Question 20. If A and B are events such that P(A/B) = P(B/A), then
(a) A \( \subset \) B but A \( \neq \) B
(b) A = B
(c) A \( \cap \) B = \( \phi \)
(d) P(A) = P(B)
Answer: (d) P(A) = P(B)
Given that \( P(A/B) = P(B/A) \).
We know the formula for conditional probability:
\( P(A/B) = \frac{P(A \cap B)}{P(B)} \)
And \( P(B/A) = \frac{P(B \cap A)}{P(A)} \)
Since \( P(A \cap B) = P(B \cap A) \), let's call this \( P(A \cap B) \).
Substituting these into the given equality:
\( \frac{P(A \cap B)}{P(B)} = \frac{P(A \cap B)}{P(A)} \)
Now, we can cross-multiply (assuming \( P(A) \neq 0 \) and \( P(B) \neq 0 \), which must be true for the conditional probabilities to be defined):
\( P(A) \times P(A \cap B) = P(B) \times P(A \cap B) \)

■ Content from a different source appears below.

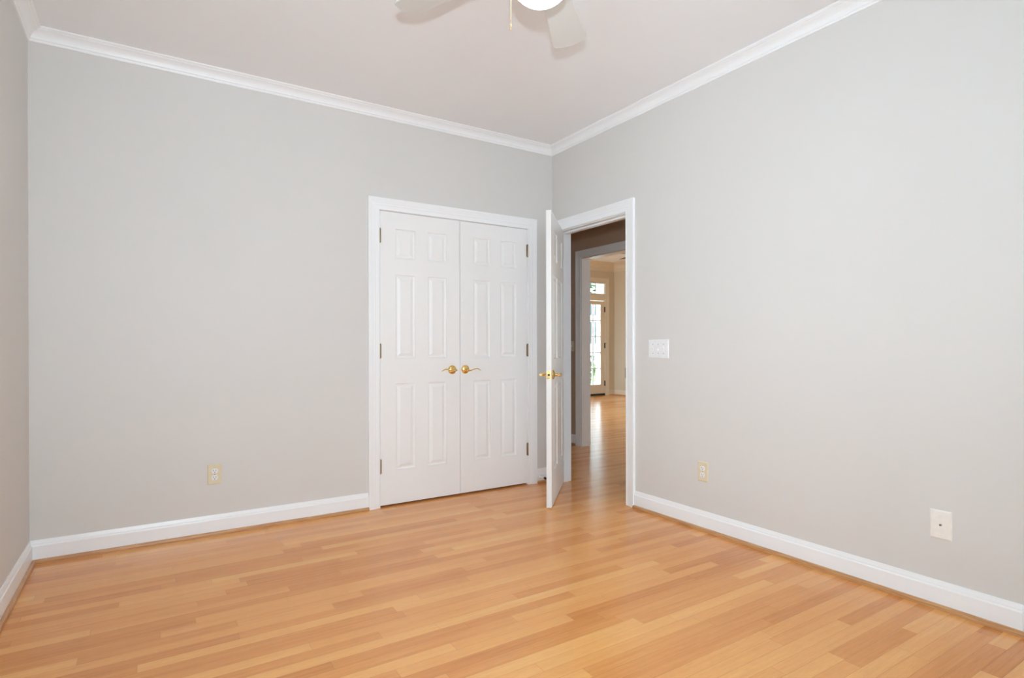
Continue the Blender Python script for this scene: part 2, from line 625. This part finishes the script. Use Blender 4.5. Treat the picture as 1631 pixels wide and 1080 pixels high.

If \( P(A \cap B) \neq 0 \), we can divide both sides by \( P(A \cap B) \):
\( P(A) = P(B) \)
If \( P(A \cap B) = 0 \), then the condition \( P(A/B) = P(B/A) \) means \( \frac{0}{P(B)} = \frac{0}{P(A)} \), which is \( 0 = 0 \). In this case, A and B are mutually exclusive. It does not automatically imply \( P(A) = P(B) \) unless both \( P(A) \) and \( P(B) \) are also zero. However, in most probability contexts, events with non-zero probabilities are considered. For the equality to hold for general events where \( P(A \cap B) \) might be non-zero, \( P(A) \) must equal \( P(B) \).
For example, if \( P(A) = 0.5 \), \( P(B) = 0.5 \), and \( P(A \cap B) = 0.2 \), then \( P(A/B) = 0.2/0.5 = 0.4 \) and \( P(B/A) = 0.2/0.5 = 0.4 \). Here \( P(A) = P(B) \).
This result is a key property that relates conditional probabilities to the marginal probabilities of events.
In simple words: If the chance of A happening given B already happened is the same as the chance of B happening given A already happened, then the overall chance of A must be equal to the overall chance of B.

🎯 Exam Tip: Always start by writing down the definitions of the conditional probabilities \( P(A/B) \) and \( P(B/A) \) and then use algebraic manipulation to find the relationship between \( P(A) \) and \( P(B) \).